The idea of the stainless steel wool is the desire to have something as unreactive as reasonable. I have heard of using steel wool, but the fibers are so small that I would be worried about them ending up in the oil system. Also, with stainless steel pads, I think that I can check on them with the grommet removed.
1990 Grand Wag
R4B/Holley 4160
I might lament the amount of grease and oil on the underside, until I think about the lack of rust.
Yeah, I also don't like the idea of having small steel fibers in an area that could get back into the oil pan, and thus through everything else.

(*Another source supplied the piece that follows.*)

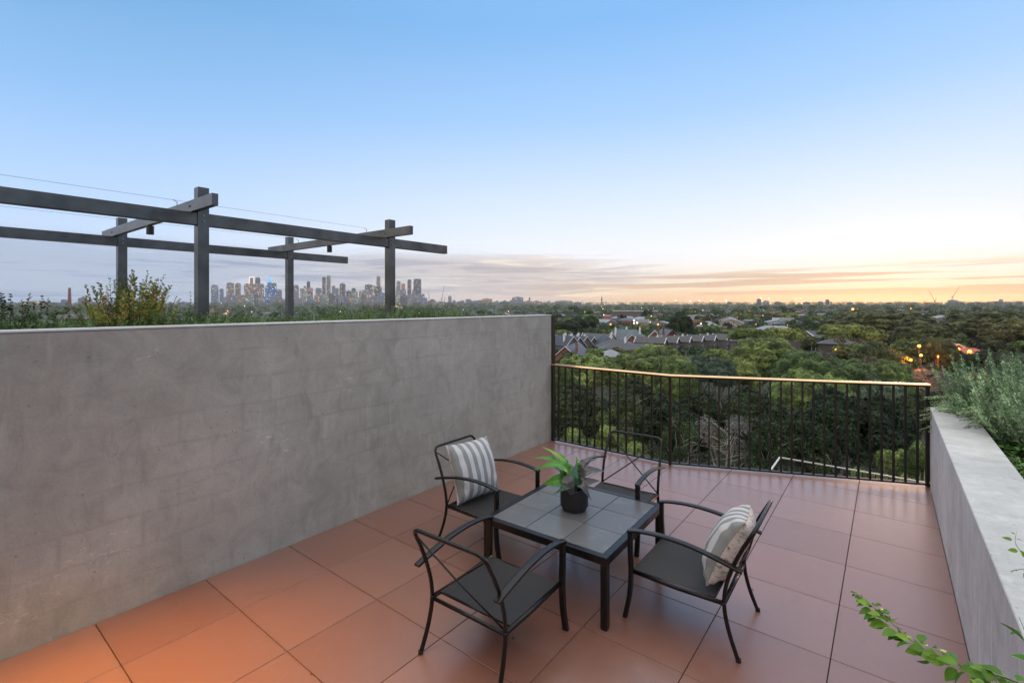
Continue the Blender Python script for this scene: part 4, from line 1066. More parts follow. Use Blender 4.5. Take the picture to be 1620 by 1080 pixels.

However, I don't think I would use perforated metal like shown. I think it would work a lot better than no baffle at all. But you only need enough openings to allow crank case pressure to equalize. The stock one just has three louvers. So i think a piece of sheet metal with a few hand made louvers would work well as louvers require any oil to change direction to make it out the PCV. They aren't too hard to make. Or if thats not an option, just fewer holes. As it is now, that many holes would allow the oil to go straight through.
Hmm, yeah. The original baffle seems more like a splash deflector than even the coarsest filter. If louvers are beyond your metal working capability, perhaps you could make something that's two layers of steel with spacers in between, and holes with no direct line-of-sight through the baffle.
Tim Reese
Maine beekeeper's truck: '77 J10 LWB, 258/T15/D20/3.54 bone stock, low options (delete radio), PS/PDB, hubcaps.